The novel depicts three months in the life of Harry "Rabbit" Angstrom, a 26-year-old former high-school basketball player from Brewer, Pennsylvania who is trapped in a loveless marriage and a boring sales job, and his attempts to escape the constraints of his life.

Word of God says that this was written in response to On the Road. A film adaptation was released in 1970, directed by Jack Smight and starring James Caan as Rabbit. Updike later featured the character in three additional novels (Rabbit Redux, Rabbit Is Rich, and Rabbit at Rest).


Rabbit, Run contains examples of:

  • Alliterative Title: Along with all of its sequels.
  • Comic-Book Time: Averted. Each of the succeeding Rabbit novels was published roughly a decade after the previous one, and each depicts Harry having aged another ten years.
  • Domestic Abuse: Being the 1950s, neither Harry nor any other characters in the book think anything of him getting rough with his romantic partners when they displease him (or he's simply upset).
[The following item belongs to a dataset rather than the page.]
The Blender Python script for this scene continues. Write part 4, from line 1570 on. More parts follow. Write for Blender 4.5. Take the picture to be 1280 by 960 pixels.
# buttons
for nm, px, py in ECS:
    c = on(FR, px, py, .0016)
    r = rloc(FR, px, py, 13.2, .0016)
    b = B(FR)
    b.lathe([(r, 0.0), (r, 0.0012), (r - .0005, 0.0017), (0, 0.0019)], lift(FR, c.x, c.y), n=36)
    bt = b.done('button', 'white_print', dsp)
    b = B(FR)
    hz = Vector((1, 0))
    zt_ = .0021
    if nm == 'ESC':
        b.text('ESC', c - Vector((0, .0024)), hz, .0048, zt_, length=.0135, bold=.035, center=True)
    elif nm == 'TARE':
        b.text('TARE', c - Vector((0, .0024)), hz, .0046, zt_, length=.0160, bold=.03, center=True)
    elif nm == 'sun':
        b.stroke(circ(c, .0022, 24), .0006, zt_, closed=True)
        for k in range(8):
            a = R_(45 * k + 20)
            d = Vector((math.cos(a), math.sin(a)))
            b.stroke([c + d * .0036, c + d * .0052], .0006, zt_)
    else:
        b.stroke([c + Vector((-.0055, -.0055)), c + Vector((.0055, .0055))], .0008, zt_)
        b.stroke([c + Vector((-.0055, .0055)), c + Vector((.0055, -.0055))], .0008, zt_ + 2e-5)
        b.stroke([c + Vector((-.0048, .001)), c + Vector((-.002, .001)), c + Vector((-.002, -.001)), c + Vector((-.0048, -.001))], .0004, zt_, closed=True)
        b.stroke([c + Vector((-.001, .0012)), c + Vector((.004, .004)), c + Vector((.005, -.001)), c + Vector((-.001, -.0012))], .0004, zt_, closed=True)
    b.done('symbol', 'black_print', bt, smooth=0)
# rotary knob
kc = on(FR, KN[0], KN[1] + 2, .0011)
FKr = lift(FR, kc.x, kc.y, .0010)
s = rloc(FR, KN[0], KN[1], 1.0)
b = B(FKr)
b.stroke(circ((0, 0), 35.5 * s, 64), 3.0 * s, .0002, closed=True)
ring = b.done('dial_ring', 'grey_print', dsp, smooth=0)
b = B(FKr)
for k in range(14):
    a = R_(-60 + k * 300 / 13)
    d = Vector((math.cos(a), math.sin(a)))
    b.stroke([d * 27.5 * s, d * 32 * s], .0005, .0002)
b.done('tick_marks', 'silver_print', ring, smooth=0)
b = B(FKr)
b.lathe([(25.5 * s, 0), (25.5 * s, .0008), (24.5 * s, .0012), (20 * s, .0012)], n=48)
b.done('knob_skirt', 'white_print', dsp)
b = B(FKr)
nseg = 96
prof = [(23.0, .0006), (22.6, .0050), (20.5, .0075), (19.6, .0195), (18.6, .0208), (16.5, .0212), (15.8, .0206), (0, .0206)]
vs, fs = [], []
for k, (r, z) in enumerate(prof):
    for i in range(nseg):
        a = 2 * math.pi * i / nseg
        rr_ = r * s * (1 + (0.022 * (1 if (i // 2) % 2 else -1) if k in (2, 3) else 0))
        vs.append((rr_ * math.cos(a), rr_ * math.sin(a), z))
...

Culminates in his sexually assaulting Janice, which leads to her getting drunk and accidentally drowning their infant daughter.
  • Everytown, America: Deconstructed. As Updike noted, "My subject is the American Protestant small-town middle class. I like middles. It is in middles that extremes clash, where ambiguity restlessly rules."
  • Glory Days: Harry is a former basketball star who peaked in high school. Eight years on, he still can't stop hanging out with his old coach and reminiscing about his glory days.
  • Jerkass: Harry isn't an easy character to like or root for. He's self-centered, small-minded, irresponsible, womanizing, and frankly terrible as a husband and father.
  • No Communities Were Harmed: The fictional Brewer is modeled on John Updike's home region of Berks County, Pennsylvania.
  • Soul-Sucking Retail Job: Harry works in a department store, selling a kitchen gadget called the MagiPeeler.